REQUEST: Which lines below hold the word "Blender"? Copy all of them.

— begin DATASET EXCERPTS —

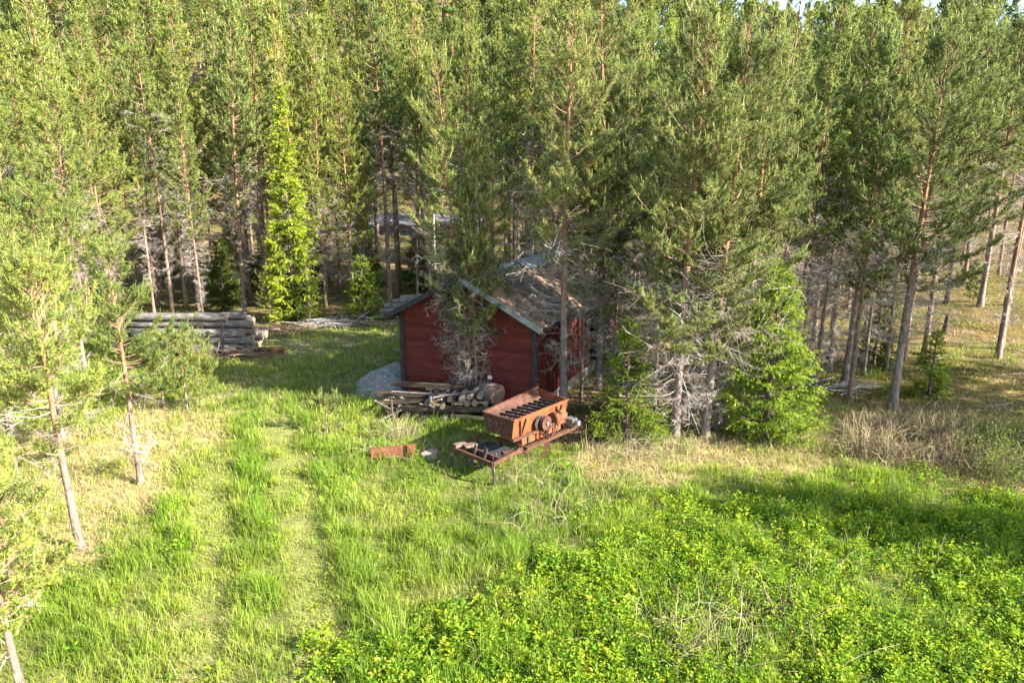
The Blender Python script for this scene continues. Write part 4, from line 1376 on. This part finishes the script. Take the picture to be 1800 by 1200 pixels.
    for s, t in ((0.45, 0.0), (1.15, 0.0), (2.75, 0.0), (0.45, -W + 0.1), (1.5, -W + 0.1), (2.75, -W + 0.1)):
        g = Geo()
        if s == 1.15:
            for q in (-0.14, -0.05, 0.05, 0.14):
                bar(g, P(s + q * 0.3, t, 0.46), P(s + q * 1.3, t + 0.02, 0.0), 0.025, 0.025)
        else:
            bar(g, P(s, t, 0.46), P(s + 0.05, t, -0.02), 0.045, 0.045)
            if s > 2:
                bar(g, P(s - 0.02, t, 0.44), P(s + 0.24, t + 0.03, 0.0), 0.03, 0.03)
                bar(g, P(s - 0.05, t, 0.44), P(s - 0.35, t + 0.03, 0.0), 0.03, 0.03)
        obj('leg', g, [M['rust']], root)
    # pulleys, motor, crank linkage on the sunny side
    def disc(name, s, t, z, r, w, mat, par=root, hub=None, spokes=False):
        g = Geo()
        c0, c1 = P(s, t - w / 2, z), P(s, t + w / 2, z)
        if spokes:
            n = 20
            ring = [P(s + math.cos(2 * math.pi * k / n) * r, t, z + math.sin(2 * math.pi * k / n) * r) for k in range(n + 1)]
            tube(g, ring, w / 2, 6, cap=False)
            for k in range(3):
                a = k * math.pi / 3
                bar(g, P(s + math.cos(a) * r, t, z + math.sin(a) * r), P(s - math.cos(a) * r, t, z - math.sin(a) * r), 0.02)
        else:
            tube(g, [c0, P(s, t - w / 4, z), P(s, t - w / 4 + .002, z), P(s, t + w / 4, z), P(s, t + w / 4 + .002, z), c1], [r, r, r * .93, r * .93, r, r], 24)
        o = obj(name, g, [mat], par)
        if hub:
            g = Geo()
            tube(g, [P(s, t - w, z), P(s, t + w * 0.9, z)], r * hub, 12)
            obj('hub', g, [M['grey_steel']], o)
        return o
    disc('pulley_guard', 0.86, 0.01, 0.98, 0.175, 0.05, M['black'])
    disc('pulley', 0.97, 0.11, 0.97, 0.17, 0.09, M['rust'], hub=0.25)
    g = Geo()
    tube(g, [P(1.22, 0.15, 1.02), P(1.24, 0.15, 1.02), P(1.26, 0.15, 1.02), P(1.58, 0.15, 1.02), P(1.60, 0.15, 1.02)], [0.09, 0.12, 0.13, 0.13, 0.10], 18)
    for k in range(10):
        a = 2 * math.pi * k / 10
        bar(g, P(1.28, 0.15 + 0.132 * math.cos(a), 1.02 + 0.132 * math.sin(a)), P(1.56, 0.15 + 0.132 * math.cos(a), 1.02 + 0.132 * math.sin(a)), 0.014)
    box(g, P(1.42, 0.13, 0.875), (0.26, 0.24, 0.03), axes=[U, Vv, Z])
    box(g, P(1.42, 0.20, 1.155), (0.14, 0.10, 0.06), axes=[U, Vv, Z])
    mo = obj('motor', g, [M['rust_mid']], root, True)
    g = Geo()
    tube(g, [P(1.60, 0.15, 1.02), P(1.68, 0.15, 1.02)], 0.06, 14)
    obj('shaft_end', g, [M['rust']], mo)
    disc('drive_wheel', 1.28, 0.16, 0.83, 0.10, 0.04, M['rust'], hub=0.3, spokes=True)
    g = Geo()
    pts = [P(1.0, 0.16, 0.70), P(1.02, 0.17, 0.80), P(1.09, 0.18, 0.87), P(1.16, 0.18, 0.83), P(1.17, 0.17, 0.70), P(1.12, 0.15, 0.56)]
    tube(g, pts, 0.018, 8)
    bar(g, P(0.98, 0.05, 0.78), P(0.98, 0.05, 0.5), 0.05, 0.03)
    bar(g, P(1.12, 0.05, 0.78), P(1.12, 0.05, 0.5), 0.05, 0.03)
    obj('crank_bracket', g, [M['rust']], root)
    # small gearbox at the far end
    g = Geo()
    box(g, P(2.12, 0.0, 0.66), (0.20, 0.24, 0.20), axes=[U, Vv, Z])
    tube(g, [P(2.12, 0.12, 0.68), P(2.12, 0.24, 0.68)], 0.07, 14)
    obj('gearbox', g, [M['grey_steel']], root)
    # chalk writing on the shaded end plate: Z - D I K I with tally strokes
    g = Geo()
    def w(s_, pts):
        for a, b in zip(pts[:-1], pts[1:]):
            def f(q):
                z = 1.12 - 0.15 * q[1]
                t = -(0.86 - q[0])
                k = (zt - z) / (zt - zb)
                return P(-0.013 - 0.004 + 0.023 * k - 0.0035, t, z)
            bar(g, f(a), f(b), 0.013, 0.004, up=-U)
    x = 0.07
    w(0, [(x, 0.1), (x + 0.09, 0.1), (x, 1), (x + 0.09, 1)])
    w(0, [(x + 0.12, 0.55), (x + 0.17, 0.55)])
    w(0, [(x + 0.2, 0), (x + 0.2, 1), (x + 0.27, 0.8), (x + 0.27, 0.2), (x + 0.2, 0)])
    w(0, [(x + 0.32, 0.2), (x + 0.32, 1)])
    w(0, [(x + 0.38, 0), (x + 0.38, 1)]); w(0, [(x + 0.46, 0), (x + 0.385, 0.5), (x + 0.47, 1)])
    w(0, [(x + 0.53, 0.1), (x + 0.53, 1)])
    for k in range(2):
        w(0, [(x + 0.24 + 0.07 * k, 1.25), (x + 0.25 + 0.07 * k, 1.9)])
    obj('chalk_writing', g, [M['chalk']], en)
    # discharge table at the near end with its levers
    g = Geo()
    a0, a1, b0, b1 = P(-0.72, -1.28, 0.50), P(-0.72, 0.02, 0.46), P(0.2, -1.18, 0.56), P(0.3, -0.02, 0.50)
    prism(g, [P(-0.60, -0.98, 0.40), P(-0.60, -0.10, 0.36), P(0.2, -0.2, 0.46), P(0.2, -0.98, 0.46)], Z * 0.02)
    tb = obj('discharge_table', g, [M['trim']], root)
    g = Geo()
    for p, q in ((a0, a1), (a1, b1), (a0, b0)):
        bar(g, p, q, 0.05, 0.08)
    bar(g, P(-0.45, -1.2, 0.50), P(-0.45, 0.0, 0.47), 0.05, 0.10)
    bar(g, P(-0.1, -0.25, 0.46), P(0.42, 0.05, 0.44), 0.14, 0.03)
    bar(g, P(-0.05, -0.12, 0.43), P(0.45, 0.02, 0.40), 0.06, 0.05)
    obj('table_frame', g, [M['rust']], root)
    for p in (a0, a1, P(0.05, -1.2, 0.5)):
        g = Geo()
        bar(g, p, p * (1, 1, 0) + Z * -0.02, 0.055, 0.055)
        obj('leg', g, [M['black']], root)
    for k, t in enumerate((-0.72, -0.40)):
        g = Geo()
        p, q = P(-0.66, t, 0.22), P(-0.50, t + 0.03, 0.66)
        for j in range(7):
            f0, f1 = j / 7, (j + 0.8) / 7
            bar(g, p + (q - p) * f0, p + (q - p) * f1, 0.07 + 0.02 * (j % 2), 0.045)
        bar(g, p, q, 0.05, 0.03)
        obj('lever', g, [M['black']], root)
    for t in (-1.15, -0.95):
        g = Geo()
        r = np.random.default_rng(3)
        box(g, P(-0.55 + (t + 1.15) * 0.6, t, 0.56), (0.30, 0.16, 0.06), axes=[nrm(U + 0.3 * Vv), nrm(Vv - 0.3 * U), Z])
        obj('step_plate', g, [M['rust_pale']], root)
build_machine()

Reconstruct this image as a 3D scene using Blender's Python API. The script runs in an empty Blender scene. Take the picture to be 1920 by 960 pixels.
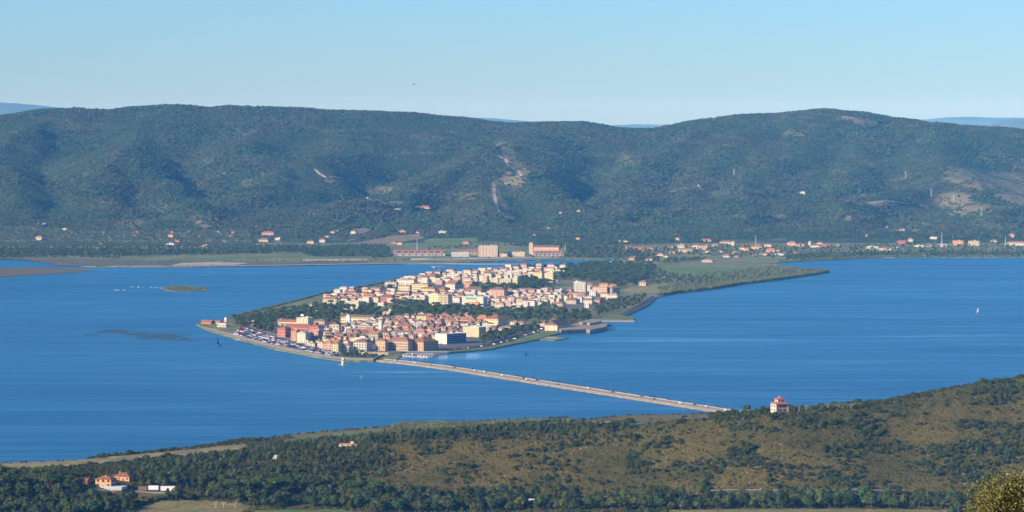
import bpy, bmesh, math, random
import numpy as np
from mathutils import Vector, Matrix
from mathutils.geometry import tessellate_polygon
R = math.radians
scene = bpy.context.scene
COL = scene.collection
random.seed(7); rng = np.random.default_rng(7)

# ------------------------------------------------------------------ camera
F, CH, HOR = 6000.0, 340.0, 215.0          # focal length in photo pixels, eye height, horizon row
cd = bpy.data.cameras.new('camera'); cam = bpy.data.objects.new('camera', cd); COL.objects.link(cam)
cam.location = (0, 0, CH); cam.rotation_euler = (R(90), 0, 0)
cd.sensor_width = 36; cd.lens = 36 * F / 1920; cd.shift_y = -(480 - HOR) / 1920
cd.clip_start = 1; cd.clip_end = 200000
scene.camera = cam

# ------------------------------------------------------------------ sky, sun, exposure
SUN_AZ, SUN_EL = 60.0, 23.0                # sun is behind the camera, 60 degrees round to its left
to_sun = Vector((-math.sin(R(SUN_AZ)) * math.cos(R(SUN_EL)), -math.cos(R(SUN_AZ)) * math.cos(R(SUN_EL)), math.sin(R(SUN_EL))))
w = bpy.data.worlds.new('World'); scene.world = w; w.use_nodes = True
nt = w.node_tree
sky = nt.nodes.new('ShaderNodeTexSky'); sky.sky_type = 'NISHITA'; sky.sun_disc = False
sky.sun_elevation = R(SUN_EL); sky.sun_rotation = math.atan2(to_sun.x, to_sun.y)
sky.altitude = 1500; sky.air_density = 1.4; sky.dust_density = 0.0; sky.ozone_density = 8.0
hs = nt.nodes.new('ShaderNodeMix'); hs.data_type = 'RGBA'; hs.blend_type = 'MULTIPLY'; hs.inputs[0].default_value = 1
hs.inputs[7].default_value = (0.72, 0.99, 1.36, 1)
nt.links.new(sky.outputs[0], hs.inputs[6])
nt.links.new(hs.outputs[2], nt.nodes['Background'].inputs[0])
nt.nodes['Background'].inputs[1].default_value = 0.093
sd = bpy.data.lights.new('sun', 'SUN'); sd.energy = 5.0; sd.angle = R(0.5); sd.color = (1.0, 0.87, 0.70)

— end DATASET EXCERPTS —

THE ANSWER:
The Blender Python script for this scene continues. Write part 4, from line 1376 on. This part finishes the script. Take the picture to be 1800 by 1200 pixels.
Reconstruct this image as a 3D scene using Blender's Python API. The script runs in an empty Blender scene. Take the picture to be 1920 by 960 pixels.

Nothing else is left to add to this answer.